Concluding this article, the first part of which appeared in the Christmas 2018 issue
Service in Egypt
We left Korea as a battalion during the rainy season in July for a new posting to a camp on the Bitter Laes in the canal zone of Egypt. This too was an active service posting, for which some 50 years after the event, we received the British General Service campaign medal with clasp Canal Zone. Field Marshall Viscount Montgomery was our Colonel in Chief and we paraded as a battalion for him on his first post war visit to Egypt and his El Alamein success. I was, for a brief 3 hours, his ADC with instructions to detain him at the CO’s House until 2 minutes before 11am so that he would promptly arrive on the parade ground to receive the General Salute and then inspect his Regiment, the Royal Warwickshire Regiment.
Early November, my peer group and I flew home to England arriving at Stansted. I reported to Budbrooke Barracks from whence my two years had commenced and left for home, more of a man, I suspect, than the boy that left home.
Territorial Army Service
We were obliged, under the terms of our service, to train with the TA for three and a half years. Our TA battalion, 7th Bn the Royal Warwickshire Regiment TA sent out call up notices in July 1955 to attend a two-week summer camp at Fylingdale Moor, near Scarborough. The weather and scenery were fantastic. Later that year, compulsory attendance was waived and, for the next ten years, I continued to serve as a volunteer.

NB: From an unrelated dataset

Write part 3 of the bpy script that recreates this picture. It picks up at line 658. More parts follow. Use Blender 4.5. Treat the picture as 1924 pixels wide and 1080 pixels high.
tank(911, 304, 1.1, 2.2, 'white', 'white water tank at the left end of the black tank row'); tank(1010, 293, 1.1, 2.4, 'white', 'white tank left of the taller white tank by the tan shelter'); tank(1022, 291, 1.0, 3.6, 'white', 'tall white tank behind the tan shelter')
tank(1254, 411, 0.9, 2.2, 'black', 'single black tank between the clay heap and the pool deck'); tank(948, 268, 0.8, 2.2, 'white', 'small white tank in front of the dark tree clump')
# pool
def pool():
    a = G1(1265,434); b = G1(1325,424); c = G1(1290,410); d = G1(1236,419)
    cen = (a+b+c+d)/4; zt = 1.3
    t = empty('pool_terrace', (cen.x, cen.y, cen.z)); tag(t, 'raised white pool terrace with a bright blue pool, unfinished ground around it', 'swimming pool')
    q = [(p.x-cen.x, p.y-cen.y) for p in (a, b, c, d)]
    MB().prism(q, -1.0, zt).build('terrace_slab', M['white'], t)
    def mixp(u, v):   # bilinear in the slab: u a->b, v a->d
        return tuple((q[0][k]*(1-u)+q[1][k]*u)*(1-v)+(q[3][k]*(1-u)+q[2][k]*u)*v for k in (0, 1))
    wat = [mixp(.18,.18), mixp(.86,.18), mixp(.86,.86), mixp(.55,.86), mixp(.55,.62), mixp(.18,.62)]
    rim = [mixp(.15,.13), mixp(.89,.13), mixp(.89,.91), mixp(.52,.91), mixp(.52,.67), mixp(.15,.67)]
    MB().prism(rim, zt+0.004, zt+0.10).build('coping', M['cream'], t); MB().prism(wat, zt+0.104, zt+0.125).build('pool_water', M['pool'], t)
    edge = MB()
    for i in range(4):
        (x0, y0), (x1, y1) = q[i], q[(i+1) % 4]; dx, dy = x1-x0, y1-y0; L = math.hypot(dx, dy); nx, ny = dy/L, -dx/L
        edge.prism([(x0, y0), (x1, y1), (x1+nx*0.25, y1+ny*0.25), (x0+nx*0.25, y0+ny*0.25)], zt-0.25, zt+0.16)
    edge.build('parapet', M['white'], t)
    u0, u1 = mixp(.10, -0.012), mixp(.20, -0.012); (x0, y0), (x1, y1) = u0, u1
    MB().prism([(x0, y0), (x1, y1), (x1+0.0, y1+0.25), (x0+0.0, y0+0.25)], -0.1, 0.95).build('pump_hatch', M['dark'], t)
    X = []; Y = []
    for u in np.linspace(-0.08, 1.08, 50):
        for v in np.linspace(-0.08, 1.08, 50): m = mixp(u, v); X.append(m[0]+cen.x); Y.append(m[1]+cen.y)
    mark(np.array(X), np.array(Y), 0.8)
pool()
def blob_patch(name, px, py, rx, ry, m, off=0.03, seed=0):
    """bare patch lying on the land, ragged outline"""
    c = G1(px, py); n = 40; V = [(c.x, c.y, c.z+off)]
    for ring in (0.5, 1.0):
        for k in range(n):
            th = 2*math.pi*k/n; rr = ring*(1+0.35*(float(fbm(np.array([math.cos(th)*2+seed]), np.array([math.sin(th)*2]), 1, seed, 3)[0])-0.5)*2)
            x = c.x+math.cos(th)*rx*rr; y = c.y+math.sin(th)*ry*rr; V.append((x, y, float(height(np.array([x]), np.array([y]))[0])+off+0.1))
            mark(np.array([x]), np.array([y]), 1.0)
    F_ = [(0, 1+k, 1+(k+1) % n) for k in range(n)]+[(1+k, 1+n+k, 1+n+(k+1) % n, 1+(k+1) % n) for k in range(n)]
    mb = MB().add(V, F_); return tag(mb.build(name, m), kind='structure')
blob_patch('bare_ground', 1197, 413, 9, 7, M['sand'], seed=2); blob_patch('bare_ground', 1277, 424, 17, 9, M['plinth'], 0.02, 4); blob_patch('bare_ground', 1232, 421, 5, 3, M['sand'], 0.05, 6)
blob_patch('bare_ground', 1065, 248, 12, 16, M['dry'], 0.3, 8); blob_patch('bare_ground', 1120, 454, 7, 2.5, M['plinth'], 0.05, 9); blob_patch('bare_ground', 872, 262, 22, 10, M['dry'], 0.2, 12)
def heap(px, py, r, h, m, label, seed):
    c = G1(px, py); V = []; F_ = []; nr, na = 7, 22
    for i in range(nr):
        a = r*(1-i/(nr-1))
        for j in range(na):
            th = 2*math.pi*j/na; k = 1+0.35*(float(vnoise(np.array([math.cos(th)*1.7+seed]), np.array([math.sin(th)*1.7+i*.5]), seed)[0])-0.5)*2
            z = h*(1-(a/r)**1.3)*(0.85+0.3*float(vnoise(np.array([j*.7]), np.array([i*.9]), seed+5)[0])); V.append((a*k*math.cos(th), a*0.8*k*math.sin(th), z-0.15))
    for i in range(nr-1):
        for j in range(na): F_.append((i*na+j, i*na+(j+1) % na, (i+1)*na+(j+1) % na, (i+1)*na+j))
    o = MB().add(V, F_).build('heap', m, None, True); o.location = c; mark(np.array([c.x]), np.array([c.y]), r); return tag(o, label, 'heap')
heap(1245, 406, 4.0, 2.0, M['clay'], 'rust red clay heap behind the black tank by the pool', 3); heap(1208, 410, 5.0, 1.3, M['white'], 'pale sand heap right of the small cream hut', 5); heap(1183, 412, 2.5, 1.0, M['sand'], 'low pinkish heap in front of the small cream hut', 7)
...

Here are some of the highlights:
Carrying the Regimental Colour on 23 March 1956, when a Guard of Honour was provided for the Queen, when she came to Coventry to lay the foundation stone for the new Coventry Cathedral and in May 1962, when the Queen returned for its consecration;
A Guard of Honour where I carried the Queen’s Colour for the Queen Mother in 1955, when she came to Warwick to unveil new County Council offices.
On Sunday, 22 June 1958 in Hyde Park, London carrying the Queen’s Colour for the Golden Jubilee Parade marking the founding of the Territorial Army in 1908.
Career Path 1955 onwards
I used for 40 years my industry training as a production engineer on Export sales in Europe and the then Northern block, where attention to detail was of great importance. These foundations enabled me to embrace computers and develop computer literacy to bring about clerical productivity gains within Social Services. I worked for them for ten years following redundancy from the defence industry, after the collapse of the Berlin Wall and the drying up of large MoD orders.